Ogni forma d'arte ha i suoi limiti espressivi, e i suoi punti di forza incontrovertibili. Difficile rendere nella bidimensionalità di uno schermo cinematografico l'esperienza di trovarsi personalmente al cospetto di un quadro monumentale; allo stesso tempo, è proprio su quello schermo che una scultura può perdere la sua impossibilità di comunicare a parole, e una figura femminile mitica sussurrarci le proprie suggestioni.

In fondo Anselm di Wim Wenders, dedicato al grande artista contemporaneo Anselm Kiefer, è un vitale slancio titanico-romantico verso il superamento del limite.

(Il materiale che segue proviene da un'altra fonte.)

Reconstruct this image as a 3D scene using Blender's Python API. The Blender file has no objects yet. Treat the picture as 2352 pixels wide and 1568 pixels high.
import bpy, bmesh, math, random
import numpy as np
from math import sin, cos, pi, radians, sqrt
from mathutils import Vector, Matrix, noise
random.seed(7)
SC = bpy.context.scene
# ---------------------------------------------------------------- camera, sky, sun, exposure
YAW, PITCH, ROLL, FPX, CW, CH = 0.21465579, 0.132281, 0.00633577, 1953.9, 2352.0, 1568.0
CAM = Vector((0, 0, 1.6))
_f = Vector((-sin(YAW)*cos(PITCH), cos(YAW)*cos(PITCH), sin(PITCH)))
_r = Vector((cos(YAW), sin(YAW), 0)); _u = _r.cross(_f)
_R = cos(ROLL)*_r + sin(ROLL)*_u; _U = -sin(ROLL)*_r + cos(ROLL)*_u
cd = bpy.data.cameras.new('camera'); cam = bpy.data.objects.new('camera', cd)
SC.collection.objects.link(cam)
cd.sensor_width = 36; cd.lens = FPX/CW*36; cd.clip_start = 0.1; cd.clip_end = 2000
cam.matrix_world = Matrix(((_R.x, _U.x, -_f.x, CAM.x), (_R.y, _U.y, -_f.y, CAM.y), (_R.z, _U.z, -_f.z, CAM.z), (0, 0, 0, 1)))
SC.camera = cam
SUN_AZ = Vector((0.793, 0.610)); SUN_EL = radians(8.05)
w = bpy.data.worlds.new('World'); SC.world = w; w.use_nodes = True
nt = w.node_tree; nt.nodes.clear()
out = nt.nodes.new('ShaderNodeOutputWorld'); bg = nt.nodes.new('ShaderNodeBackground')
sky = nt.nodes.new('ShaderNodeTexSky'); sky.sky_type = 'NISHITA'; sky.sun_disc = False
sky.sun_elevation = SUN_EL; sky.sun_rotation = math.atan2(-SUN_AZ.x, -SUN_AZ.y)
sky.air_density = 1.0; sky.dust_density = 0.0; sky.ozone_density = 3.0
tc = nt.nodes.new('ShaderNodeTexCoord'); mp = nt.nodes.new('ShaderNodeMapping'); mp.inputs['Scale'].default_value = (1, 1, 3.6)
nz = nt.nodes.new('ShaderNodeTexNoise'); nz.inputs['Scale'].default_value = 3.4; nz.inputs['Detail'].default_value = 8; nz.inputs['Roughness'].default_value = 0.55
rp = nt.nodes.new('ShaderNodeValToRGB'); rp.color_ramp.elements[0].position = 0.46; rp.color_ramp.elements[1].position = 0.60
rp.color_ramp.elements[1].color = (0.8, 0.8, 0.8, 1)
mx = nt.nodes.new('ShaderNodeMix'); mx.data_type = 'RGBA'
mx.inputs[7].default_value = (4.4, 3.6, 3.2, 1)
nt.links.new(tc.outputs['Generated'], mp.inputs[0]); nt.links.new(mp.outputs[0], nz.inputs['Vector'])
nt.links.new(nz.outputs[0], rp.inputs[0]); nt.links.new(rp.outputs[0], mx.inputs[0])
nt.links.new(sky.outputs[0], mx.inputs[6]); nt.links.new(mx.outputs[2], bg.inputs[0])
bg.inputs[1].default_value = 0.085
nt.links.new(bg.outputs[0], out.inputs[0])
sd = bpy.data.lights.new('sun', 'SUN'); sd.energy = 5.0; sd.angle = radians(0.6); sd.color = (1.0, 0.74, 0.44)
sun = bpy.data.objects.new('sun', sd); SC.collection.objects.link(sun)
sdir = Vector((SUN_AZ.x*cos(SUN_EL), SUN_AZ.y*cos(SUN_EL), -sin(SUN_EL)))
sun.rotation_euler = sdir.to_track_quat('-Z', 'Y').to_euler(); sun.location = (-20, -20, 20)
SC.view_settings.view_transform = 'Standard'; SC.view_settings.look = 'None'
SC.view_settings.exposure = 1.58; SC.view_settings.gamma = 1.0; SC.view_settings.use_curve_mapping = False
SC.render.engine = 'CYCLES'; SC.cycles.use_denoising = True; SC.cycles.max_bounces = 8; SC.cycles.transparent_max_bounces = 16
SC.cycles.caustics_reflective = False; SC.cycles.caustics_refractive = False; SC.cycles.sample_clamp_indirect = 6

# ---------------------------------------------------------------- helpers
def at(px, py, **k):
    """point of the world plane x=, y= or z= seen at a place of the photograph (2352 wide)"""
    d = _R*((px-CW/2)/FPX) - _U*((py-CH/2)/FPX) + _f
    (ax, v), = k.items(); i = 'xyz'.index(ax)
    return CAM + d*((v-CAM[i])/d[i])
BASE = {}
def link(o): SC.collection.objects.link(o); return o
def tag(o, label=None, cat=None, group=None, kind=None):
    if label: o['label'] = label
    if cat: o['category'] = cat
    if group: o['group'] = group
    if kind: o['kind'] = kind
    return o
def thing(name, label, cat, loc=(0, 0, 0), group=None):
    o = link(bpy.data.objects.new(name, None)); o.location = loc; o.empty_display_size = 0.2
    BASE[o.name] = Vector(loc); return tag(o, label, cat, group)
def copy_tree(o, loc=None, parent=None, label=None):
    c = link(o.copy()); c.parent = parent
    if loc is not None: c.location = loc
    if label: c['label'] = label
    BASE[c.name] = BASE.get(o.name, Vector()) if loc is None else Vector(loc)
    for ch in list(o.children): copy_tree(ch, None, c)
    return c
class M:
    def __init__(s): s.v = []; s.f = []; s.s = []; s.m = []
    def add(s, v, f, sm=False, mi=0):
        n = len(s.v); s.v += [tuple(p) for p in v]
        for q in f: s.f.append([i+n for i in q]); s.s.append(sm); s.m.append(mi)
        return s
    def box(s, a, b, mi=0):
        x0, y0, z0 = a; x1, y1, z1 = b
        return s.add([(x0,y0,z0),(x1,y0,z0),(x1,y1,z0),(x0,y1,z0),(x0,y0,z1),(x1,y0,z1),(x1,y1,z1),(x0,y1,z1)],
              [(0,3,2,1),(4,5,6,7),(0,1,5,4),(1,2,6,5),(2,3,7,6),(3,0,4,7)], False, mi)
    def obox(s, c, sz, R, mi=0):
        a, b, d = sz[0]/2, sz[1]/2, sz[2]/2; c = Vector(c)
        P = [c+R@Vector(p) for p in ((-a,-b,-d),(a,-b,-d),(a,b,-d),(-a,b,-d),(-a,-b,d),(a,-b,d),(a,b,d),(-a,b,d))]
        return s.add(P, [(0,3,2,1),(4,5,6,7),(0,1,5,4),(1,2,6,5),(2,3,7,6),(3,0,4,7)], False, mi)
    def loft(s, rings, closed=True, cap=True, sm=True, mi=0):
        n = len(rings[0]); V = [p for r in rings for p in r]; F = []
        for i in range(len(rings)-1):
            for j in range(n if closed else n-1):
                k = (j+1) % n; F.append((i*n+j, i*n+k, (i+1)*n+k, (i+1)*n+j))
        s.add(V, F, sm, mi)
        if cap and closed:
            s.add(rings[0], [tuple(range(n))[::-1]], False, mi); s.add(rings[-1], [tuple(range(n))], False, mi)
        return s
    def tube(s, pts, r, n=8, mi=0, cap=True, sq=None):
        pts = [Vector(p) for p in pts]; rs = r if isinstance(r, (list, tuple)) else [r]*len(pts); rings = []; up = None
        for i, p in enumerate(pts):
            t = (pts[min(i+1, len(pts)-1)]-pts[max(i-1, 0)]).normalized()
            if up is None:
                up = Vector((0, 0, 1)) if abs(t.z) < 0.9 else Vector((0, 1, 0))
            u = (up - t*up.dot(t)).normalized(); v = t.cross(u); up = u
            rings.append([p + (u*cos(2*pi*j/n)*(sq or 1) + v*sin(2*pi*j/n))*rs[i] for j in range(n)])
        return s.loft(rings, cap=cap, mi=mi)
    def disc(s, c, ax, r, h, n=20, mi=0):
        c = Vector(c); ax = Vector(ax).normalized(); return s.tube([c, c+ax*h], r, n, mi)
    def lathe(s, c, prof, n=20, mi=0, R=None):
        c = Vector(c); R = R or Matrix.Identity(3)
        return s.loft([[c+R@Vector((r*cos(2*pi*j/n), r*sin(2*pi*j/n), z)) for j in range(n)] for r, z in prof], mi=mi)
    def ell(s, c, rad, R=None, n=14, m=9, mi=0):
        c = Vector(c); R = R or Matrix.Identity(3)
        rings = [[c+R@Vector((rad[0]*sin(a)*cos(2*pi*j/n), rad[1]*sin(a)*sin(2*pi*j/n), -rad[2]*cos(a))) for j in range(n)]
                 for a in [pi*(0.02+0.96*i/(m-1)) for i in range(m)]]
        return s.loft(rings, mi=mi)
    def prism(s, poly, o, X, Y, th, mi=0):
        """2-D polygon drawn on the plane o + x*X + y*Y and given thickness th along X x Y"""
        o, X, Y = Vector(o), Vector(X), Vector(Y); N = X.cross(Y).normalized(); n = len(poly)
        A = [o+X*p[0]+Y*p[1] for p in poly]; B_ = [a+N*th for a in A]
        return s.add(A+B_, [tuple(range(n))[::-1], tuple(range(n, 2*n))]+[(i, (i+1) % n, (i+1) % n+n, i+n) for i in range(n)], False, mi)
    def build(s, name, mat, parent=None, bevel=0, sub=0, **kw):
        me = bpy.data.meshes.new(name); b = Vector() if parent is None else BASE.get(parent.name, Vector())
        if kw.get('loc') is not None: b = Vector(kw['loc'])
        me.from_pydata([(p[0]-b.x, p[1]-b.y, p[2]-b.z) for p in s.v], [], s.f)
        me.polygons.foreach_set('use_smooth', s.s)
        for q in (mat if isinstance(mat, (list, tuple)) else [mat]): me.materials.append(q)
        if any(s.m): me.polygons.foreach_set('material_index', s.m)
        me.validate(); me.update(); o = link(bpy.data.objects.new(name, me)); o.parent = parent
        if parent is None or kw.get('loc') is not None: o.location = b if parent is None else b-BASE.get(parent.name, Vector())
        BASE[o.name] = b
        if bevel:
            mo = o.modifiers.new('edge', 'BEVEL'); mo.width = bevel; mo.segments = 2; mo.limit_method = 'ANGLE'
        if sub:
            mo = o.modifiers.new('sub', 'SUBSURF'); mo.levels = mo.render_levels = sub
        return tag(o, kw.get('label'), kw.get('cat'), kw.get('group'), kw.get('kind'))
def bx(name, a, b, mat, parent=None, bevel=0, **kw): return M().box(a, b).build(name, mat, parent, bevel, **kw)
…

Girato in 3D con risoluzione 6K, è pensato per immergere completamente lo spettatore nel mondo di Kiefer, nella possanza soverchiante delle sue enormi creazioni, nella matericità inquietante e stratificata di elementi eclettici, dal piombo al grano bruciato.

E poi, cosa se non il 3D per trasportarci virtualmente nei luoghi concepiti da Kiefer come opere d'arte estese, dove gesto creativo e risultato finale si confondono e si compenetrano, dove prodotto e processo risultano indistinguibili (ma se si racchiude il caos in un rettangolo, lui dice, questo diventa “un quadro” – immediata l'analogia con il cinema, peraltro).

Wenders e Kiefer sono amici da decenni, e hanno cullato il progetto di questo documentario per trent'anni, prima di realizzarlo. Entrambi tedeschi, entrambi classe 1945, hanno approcciato in modo profondamente diverso l'immediato passato della loro nazione: un entusiasta cittadino del mondo Wim, un viscerale esegeta della storia germanica Anselm, impegnato a ridare linfa ai miti e alle leggende della tradizione, ma soprattutto a ricordare ai suoi compatrioti l'immenso rimosso del nazismo.

Nato pochi mesi prima della fine della guerra, Kiefer è stato esentato dal vivere quegli anni, ma non ha mai fatto a meno di interrogarsi su come si sarebbe comportato se ci fosse stato. Ha sempre giocato col fuoco (in tutti i sensi), dalle vituperate fotografie di fine anni '60 in cui faceva il saluto hitleriano con addosso l'uniforme del padre, ai suoi celebri paesaggi espressionisti, in cui nulla può essere stato risparmiato dalla disumanità del passato.

Un corpus espressivo proteiforme e sterminato, al quale Wenders si avvicina da documentarista esperto, dopo il racconto per immagini di Pina Bausch (Pina), Sebastião Salgado (Il sale della terra), Papa Francesco (Papa Francesco – Un uomo di parola), Claudine Drai (Présence). Scarta le soluzioni convenzionali, l'indottrinamento insito nel far narrare l'artista da se stesso oppure da esperti e conoscenti. Come l'arte di Kiefer, anche Anselm esiste per turbare, non per insegnare.

Chiamandolo sin dal titolo col nome proprio, il film ci avvicina all'artista con una pretesa di confidenza. Wenders lo mostra semplicemente al lavoro, nel suo gigantesco studio attuale alle porte di Parigi, oppure – a ripercorrerne le ere – ritornando nei luoghi in cui ha lasciato le sue impronte: i diversi atelier in cui ha vissuto fra le montagne tedesche dell'Odenwald, e poi Barjac, nel sud della Francia, dove si è trasferito a inizio anni '90 per dare vita alla magniloquente La Ribaute, sua personale Xanadu.

Kiefer, alle soglie degli 80 anni, è una presenza magnetica: ieratico e completamente umano al tempo stesso, grandioso e minuscolo al cospetto delle sue creazioni. L'artista è presente, e tanto basta. Wenders fa un uso millesimato di vari stilemi del documentario: giusto qualche sporadico filmato di repertorio (per dare voce a due ispirazioni fondamentali come Paul Celan e Ingeborg Bachmann, e per far replicare direttamente un Kiefer d'antan alle vecchie accuse di neo-nazismo) e qualche breve reenactment, mai per riassumere ma solo per suggestionare (con il figlio dell'artista, Daniel, a interpretarlo nei anni giovanili, e il nipote del regista, Anton, in quelli dell'infanzia).

Stesse modalità per la forma intervista: abbiamo davanti agli occhi lui e il suo lavoro estensivamente per tutto il tempo, ma Anselm Kiefer parla davanti alla cinepresa solo per pochi momenti. Non spiega, non illustra. Si interroga, sul senso dell'esistenza umana e del tutto. Noi siamo lì, ormai pendiamo dalle sue labbra.